L’Iliade et l’Odyssée se trouvent ainsi plus que jamais sans histoire extérieure, du moins sans histoire qui leur soit propre. Il y a plus. Ce qu’on croyait savoir de leurs rapports avec les autres poèmes épiques de la Grèce s’est aussi modifié depuis une vingtaine d’années. On admettait qu’elles avaient suscité d’autres œuvres de même nature et de même esprit, qui en étaient comme une sorte de prolongement et qui constituaient ensemble ce qu’on nommait » le cycle. » Or, la notion même du cycle est devenue singulièrement obscure et incertaine. Déjà ébranlée dans ses fondemens par Wilamowitz-Moellendorff, dès 1884[1], elle a été tout près de tomber en ruines après la découverte d’une partie nouvelle de la compilation dite « Bibliothèque d’Apollodore[2]. » Aujourd’hui, on s’accorde généralement à reconnaître que l’étude doit en être reprise sur de nouveaux frais. Mais, quoi qu’on doive penser de chacun des poèmes cycliques en particulier, ce qui apparaît nettement, c’est que l’Iliade et l’Odyssée ne se distinguent, par aucun caractère spécifique, des autres productions du même genre qui les ont précédées, accompagnées ou suivies. Elles sont nées d’un mouvement d’esprit très large et très fécond, qui a fait surgir, pendant une période de temps plus ou moins longue, une abondance de récits analogues. Or, c’est l’ensemble de ces récits, ou du moins la plus grande partie d’entre eux, que la Grèce a reçus sous le nom d’Homère, et ce n’est que peu à peu qu’elle a reconnu l’impossibilité de les attribuer tous à un même auteur.
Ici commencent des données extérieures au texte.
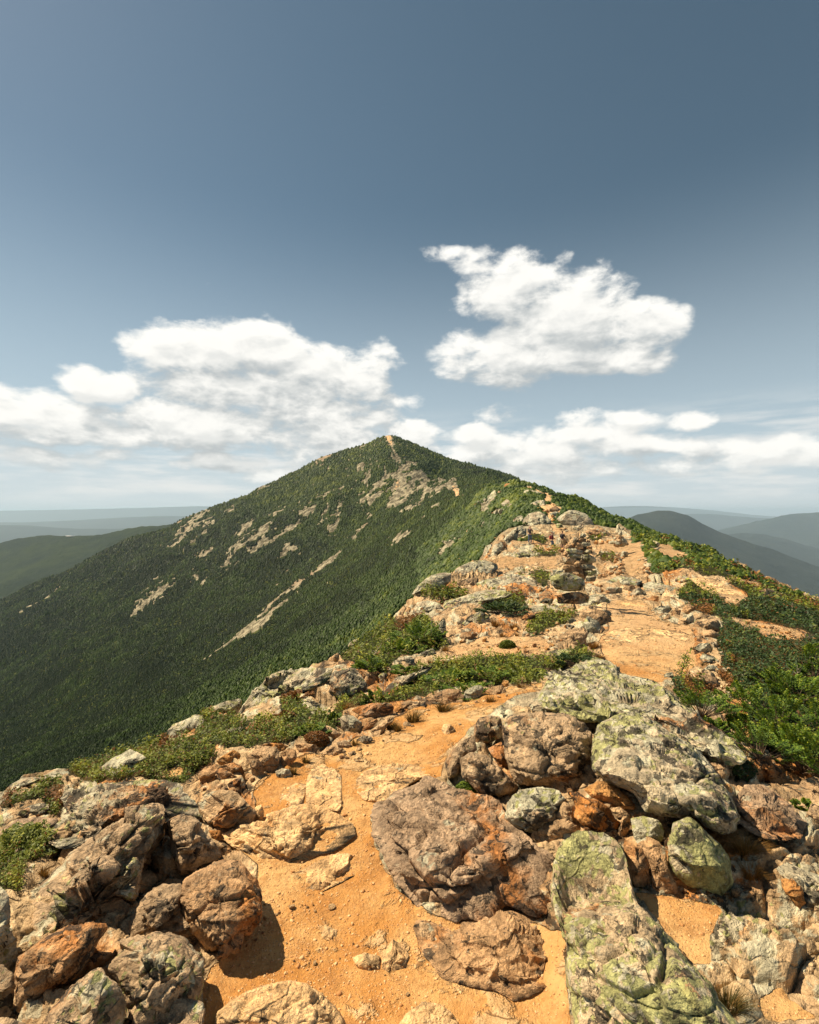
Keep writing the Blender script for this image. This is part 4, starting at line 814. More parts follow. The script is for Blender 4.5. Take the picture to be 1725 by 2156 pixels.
('b','632,-60 700,-104 770,-140 820,-170 960,-258 1130,-184 1250,-154 1400,-110 1430,-10 1540,80 1600,150 1700,200 1715,330 1705,480 1640,570 1560,560 1430,500 1380,560 1340,610 1280,600 1220,580 1130,600 1050,560 970,560 900,500 850,450 780,370 750,290 690,180 640,110','slab','big dark brown layered slab in the middle foreground beside the path',dict(q=.9,thick=.30,rough=1.25,facet=.5)),
('b','860,570 960,570 1100,590 1250,600 1440,530 1600,565 1720,600 1740,900 1660,990 1560,1040 1480,1070 1380,1010 1200,980 1060,940 940,790 890,660','brown','rusty low ledge under the big dark layered slab',dict(q=1,thick=.32,rough=.8)),
('b','-265,1130 -180,1060 -50,1000 60,960 160,940 260,960 360,1030 440,1110 490,1198 500,1400 -300,1400','pale','pale smooth dome of rock at the bottom of the path, left',dict(q=.6,thick=.6,facet=.2,rough=.7)),
('b','800,1198 850,1130 940,1070 1050,1080 1120,1140 1150,1198 1160,1400 790,1400','pale','low pale rock at the bottom edge, centre',dict(q=.8,thick=.4,facet=.2,rough=.8)),
('e','265,800 300,750 370,725 430,760 465,800 468,980 450,1010 350,1000 255,960 255,870','pale','pale trodden slab with a shaded right edge, sunk in the path',dict(q=1,thick=.22,facet=.3,rough=.7)),
('e','100,960 120,880 200,840 262,850 250,940 240,985 150,990','pale','dull low slab left of the pale trodden slab',dict(q=1,thick=.1,rough=.6)),
('e','548,820 600,770 700,735 850,730 980,760 1030,800 960,800 870,850 780,920 700,960 600,950 550,900','pale','wide pale slab in the path beside the dark layered slab',dict(q=1,thick=.16,facet=.3,rough=.7)),
('b','-260,100 -150,40 0,20 60,-40 180,-80 300,-90 450,-30 540,30 545,100 430,190 330,210 210,270 130,300 60,350 0,290 -50,220 -150,170','pale','large pale stepped rock in the path, nearest the blocky tan boulder',dict(q=.9,thick=.32,rough=1.1)),
('b','90,430 160,330 260,280 400,210 540,210 545,330 400,400 330,440 200,450','pale','low rounded hump of pale rock sunk below the stepped rock',dict(q=1,thick=.15,rough=.7)),
('b','525,810 600,780 690,800 690,880 650,905 560,870','pale','small pale stone set in the sand, left of a pair',dict(q=.8,thick=.4)),
('b','700,800 760,700 830,740 860,800 840,880 740,910 700,870','pale','larger pale stone set in the sand, right of a pair',dict(q=.9,thick=.3)),
('b','340,690 370,620 440,650 430,700 410,725','pale','thumb-shaped pale stone in the path',dict(q=.9,thick=.3)),
('b','920,600 980,610 1030,680 1035,760 980,765 920,680','tan','long stone half buried along the rusty ledge',dict(q=.9,thick=.4)),
('e','150,1000 160,975 290,958 280,985 220,1010 160,1018','brown','flat dark stone lying on the pale slabs',dict(q=.4,thick=.8,name='stone')),
('c','1470,290 1540,250 1640,300 1800,350 1800,500 1650,530 1600,440 1520,340','grey','grey speckled rock at the right edge above tawny grass',dict(q=.8,thick=.5)),
('c','1500,350 1560,345 1620,400 1658,500 1620,530 1560,470 1510,400','orange','orange scar of stone on the grey speckled rock',dict(q=.6,thick=.9)),
('c','1210,410 1250,395 1275,430 1260,460 1215,460','brown','small brown stone at the tip of the yellow-green block',dict(q=.2,name='stone')),
('f','1320,720 1400,690 1500,760 1530,830 1480,860 1390,820','tan','tan block at the lower edge of the fir thicket',dict(q=.5)),
('f','1310,690 1350,640 1430,650 1440,690 1390,700','grey','grey stone touching the fir thicket',dict(q=.4)),
('f','1160,850 1200,845 1222,880 1210,915 1180,905','orange','small orange stone in a cleft by the domed boulder',dict(q=.2)),
('f','1000,650 1080,640 1165,700 1150,715 1080,725','lichen','thin pale slab lying on the right shoulder of the domed boulder',dict(q=.5,thick=.9)),
('f','1080,725 1180,720 1205,790 1170,860 1130,800','tan','tan block under the thin pale slab',dict(q=.3)),
('f','1210,960 1290,850 1400,850 1500,920 1600,1000 1660,1080 1620,1170 1450,1180 1330,1140 1250,1070','slab','broad brown slab of bedrock between domed boulder and right edge',dict(q=1,thick=.3,rough=1.3)),
('f','1620,830 1700,800 1800,850 1800,950 1650,930 1600,880','tan','bare tan rock at the right edge below the firs',dict(q=.7)),
('f','1640,1050 1680,960 1800,1000 1800,1120 1700,1100','tan','lower bare tan rock at the right edge beside a fir sprig',dict(q=.7)),
('D','960,1010 1000,985 1070,1010 1125,1060 1100,1110 1060,1110 1000,1080','tan','smooth tan boulder between the small fir and the thicket',dict(q=.4,thick=.8)),
('D','890,1150 940,1110 1020,1130 1070,1190 1080,1260 1000,1220','tan','flat tan boulder below the small fir',dict(q=.7)),
('D','1045,900 1080,885 1125,930 1100,945 1060,930','tan','small pale stone right of the small fir, the nearer',dict(q=.4)),('D','1070,870 1090,850 1140,880 1120,905','tan','small pale stone right of the small fir, the farther',dict(q=.4)),
('D','1120,770 1160,755 1195,775 1190,805 1140,790','lichen','pale stone alone in the dark heath patch',dict(q=.4)),
('D','855,720 900,685 960,695 980,720 940,740 870,740','grey','rounded pale stone at the heath edge beside its smaller twin',dict(q=.4)),
('D','975,715 1020,705 1040,735 1010,750 980,740','grey','smaller pale stone touching the rounded pale stone',dict(q=.3)),
('D','730,790 800,740 880,750 960,790 980,850 900,830 800,800','tan','low tan slab behind the small fir',dict(q=.9,thick=.4)),
('D','780,560 830,525 900,520 925,570 900,600 830,590','grey','lichen stone on the right edge of the upper path, with moss beside it',dict(q=.3,thick=.8)),
('D','825,640 850,600 930,620 990,670 930,670 850,665','grey','long low stone below the lichen stone on the path edge',dict(q=.6)),
('D','555,790 570,750 620,740 640,790 600,810','grey','stone peeping over the right bedrock at the path end',dict(q=.2)),
('D','660,400 670,340 710,305 780,310 790,350 760,410 700,425','tan','squarish tan boulder at the right wall of the upper path',dict(q=.2,thick=.9)),
('D','765,420 790,360 860,340 960,345 990,390 980,430 900,420 850,440 790,455','tan','wide flat boulder in the right wall with shadow beneath',dict(q=.4,thick=.9)),
('D','850,480 860,430 920,420 980,460 985,500 920,515 870,510','tan','bare angular block in the right wall below the wide flat boulder',dict(q=.2,thick=.9)),
('D','800,480 830,450 850,470 845,505 810,500','tan','small stone left of the bare angular block',dict(q=.2)), ('D','905,520 950,510 975,550 950,575 920,550','grey','small stone below the bare angular block',dict(q=.3)),
('D','970,520 1000,480 1050,500 1040,540 1000,545','lichen','pale lichen stone right of the bare angular block',dict(q=.4)),
('D','970,590 1000,580 1010,620 985,620','grey','little grey stone on the heath edge by the long low stone',dict(q=.3)),
('D','790,345 850,315 900,310 905,325 850,345','tan','thin slab lying above the wide flat boulder',dict(q=.5)),
('D','610,300 640,265 690,275 680,310 660,350 615,350','brown','dark-sided stone in the right wall of the upper path',dict(q=.1)), ('D','690,280 720,240 790,245 790,290 740,305 700,300','brown','reddish stone above the squarish tan boulder',dict(q=.2)),
('D','455,285 510,245 590,240 625,265 590,300 510,300','grey','lichen-grey flat stone on the bend of the right wall',dict(q=.4)), ('D','550,340 590,300 610,320 605,355 560,350','tan','small tan stone at the foot of the right wall',dict(q=.3)), ('D','495,325 540,295 580,305 550,330','tan','thin grey chip at the foot of the right wall',dict(q=.5)),
('D','440,200 470,165 520,170 520,210 480,235','tan','upright tan stone above the lichen-grey flat stone',dict(q=.2)), ('D','510,210 560,165 640,180 670,205 630,235 540,235','tan','rounded tan stone right of the upright tan stone',dict(q=.3)),
('D','295,170 330,120 380,105 430,150 400,180 330,185','grey','boulder in the rock step across the upper path',dict(q=.2)), ('D','640,60 650,15 720,15 770,55 780,85 720,85','dark','dark mossy block before the smooth orange slab',dict(q=.2)),
('D','130,60 200,20 340,30 400,60 340,110 260,110 160,100','lichen','flat lichen slab forming the rock step of the upper path',dict(q=.7,thick=.7)), ('D','400,80 450,60 560,80 700,120 640,150 560,150 480,170 410,130','grey','right half of the rock step beside the heath',dict(q=.7,thick=.7)),
('D','250,110 330,80 350,120 300,155 260,150','tan','dark-faced stone in the front of the rock step',dict(q=.1)),('D','150,130 200,100 250,110 240,150 180,150','grey','left stone in the front of the rock step',dict(q=.1)),
('D','755,35 860,32 960,60 1080,110 1170,160 1200,195 1170,230 1060,235 960,200 880,140 800,80','pale','large smooth tan orange slab sloping through heath on the right',dict(q=1,thick=.35,facet=.3,rough=.6)),
('D','1270,130 1330,110 1430,150 1520,190 1440,195 1400,220 1330,200 1290,160','tan','cracked crag at the outer end of the right slope',dict(q=.7,thick=.6,rough=1.4)), ('D','1320,235 1380,250 1370,275 1330,265','tan','small tan rock below the cracked crag',dict(q=.5)),
('D','1140,410 1200,400 1260,420 1250,440 1170,430','tan','flat rock in the orange gravel strip on the right',dict(q=.8)), ('D','710,210 740,205 745,235 715,235','grey','small upright grey stone in heath beside the right wall',dict(q=.1)),
('D','90,485 170,425 300,405 500,410 700,440 790,470 740,520 600,545 400,560 150,550','pale','smooth pale bedrock across the upper path between its two walls',dict(q=1,thick=.06,facet=.1,rough=.35)),
('D','200,210 330,195 460,245 440,270 300,265 210,250','pale','low pale rock step crossing the upper path',dict(q=.9,thick=.25,rough=.9)), ('D','120,290 200,270 270,320 265,360 170,330','tan','tan rock step at the left of the upper path',dict(q=.8,thick=.3)),
# middle ridge
('p','685,460 740,410 820,365 900,370 1000,410 1060,470 1080,530 1050,570 950,590 860,560 780,530 710,490','grey','huge rounded boulder on the skyline ridge above the hikers',dict(q=.3,thick=.9,facet=.3,rough=.7)),
('p','980,600 1080,560 1120,535 1180,560 1230,620 1220,660 1150,650 1060,630','brown','second great boulder, lower right of the huge rounded one',dict(q=.3,thick=.9,facet=.3)),
('p','100,700 200,600 290,530 340,530 290,600 270,680 200,740 140,750','grey','steep smooth slab left of the hikers',dict(q=.5,thick=.6,rough=.7)),
('p','330,520 330,470 400,400 500,380 580,420 640,490 600,550 500,570 430,560 380,520','grey','layered outcrop rising behind the hikers',dict(q=.5,thick=.6,rough=1.5)),
('p','230,620 300,550 370,560 370,640 300,660 240,650','grey','greenish rock between smooth slab and first hiker',dict(q=.3)),
('p','110,820 200,760 330,725 450,730 570,770 520,790 400,780 300,780 200,830 130,850','grey','flat pale boulder on which the first hiker stands',dict(Y=46,q=.5,thick=.5)),
('p','160,850 300,810 450,795 430,830 370,860 250,885','lichen','pale flat rock in front of the first hiker',dict(q=.6,thick=.6)), ('p','370,860 430,820 500,815 440,880','grey','small pale rock beside the pale flat rock',dict(q=.5)),
('p','740,320 740,295 820,320 810,335','grey','flat dark stone on the upper trail edge',dict(q=.2)), ('p','605,385 610,350 680,325 730,360 700,385 650,390','dark','dark knob of rock beside the upper trail',dict(q=.2)),
('p','210,520 240,450 320,420 340,470 290,520 220,530','grey','grey outcrop left of the layered outcrop',dict(q=.3)), ('p','380,400 410,300 470,270 560,260 570,310 480,340 450,380','grey','rubbly outcrop left of the upper trail',dict(q=.6,rough=1.5)),
('p','540,385 600,355 605,395','tan','small block under the dark knob',dict(q=.2)), ('p','330,185 370,150 480,165 540,190 530,215 440,205 350,205','grey','long low outcrop just under the near summit',dict(q=.5)),
('p','130,120 150,85 250,90 240,110 150,130','brown','dark-faced rock on the near summit skyline',dict(q=.3)), ('p','100,300 160,250 210,280 190,330 120,330','grey','blocky outcrop on the green flank of the near summit',dict(q=.4)),
('p','0,820 20,740 110,700 130,760 60,830','grey','smooth slab foot below the steep slab',dict(q=.6)), ('g','1020,200 1040,140 1080,130 1110,160 1090,200 1040,225','grey','blocky rock at the left end of the middle ridge',dict(q=.2)),
('p','610,400 680,380 740,400 700,440 640,450','grey','flat stones at the left of the huge rounded boulder',dict(q=.4)), ('p','670,520 740,510 760,550 700,560','grey','small pale boulder on the trail under the huge boulder',dict(q=.4)),
('p','0,180 40,150 60,230 30,290 0,290 -60,300','grey','leftmost outcrop on the green flank',dict(q=.5)), ('p','850,560 960,510 980,540 920,590','lichen','pale ledge under the huge rounded boulder',dict(q=.3)),
]
for z, txt, mat, label, kw in TR: traced_rock(z, txt, mat, label or 'small loose stone lying at the foot of the rubble left of the path', **kw)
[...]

Elle s’est mise alors à les distinguer, à leur faire à chacun une histoire. Ce travail, où se mêlaient la critique et la fantaisie, n’était encore qu’ébauché au Ve siècle avant notre ère, au temps d’Hérodote. Cent ans plus tard, autour d’Aristote, si l’on avait pris l’habitude de mettre à part l’Iliade et l’Odyssée comme deux œuvres supérieures, on les attribuait

  1. Homerische Untersuchungen, Berlin, 1884 ; p. 328-384 (vol. VII des Philologische Untersuchungen).
  2. Epitoma Vaticana, découverte et publiée par R. Wagner en 1891, Leipzig, Hirzel ; Analecta hierosolymitana, fragmens trouvés au monastère de Saint-Sabbas, par Papadopoulos Kerameus et publiés par lui, sous forme définitive, à Saint-Pétersbourg, en 1891 également.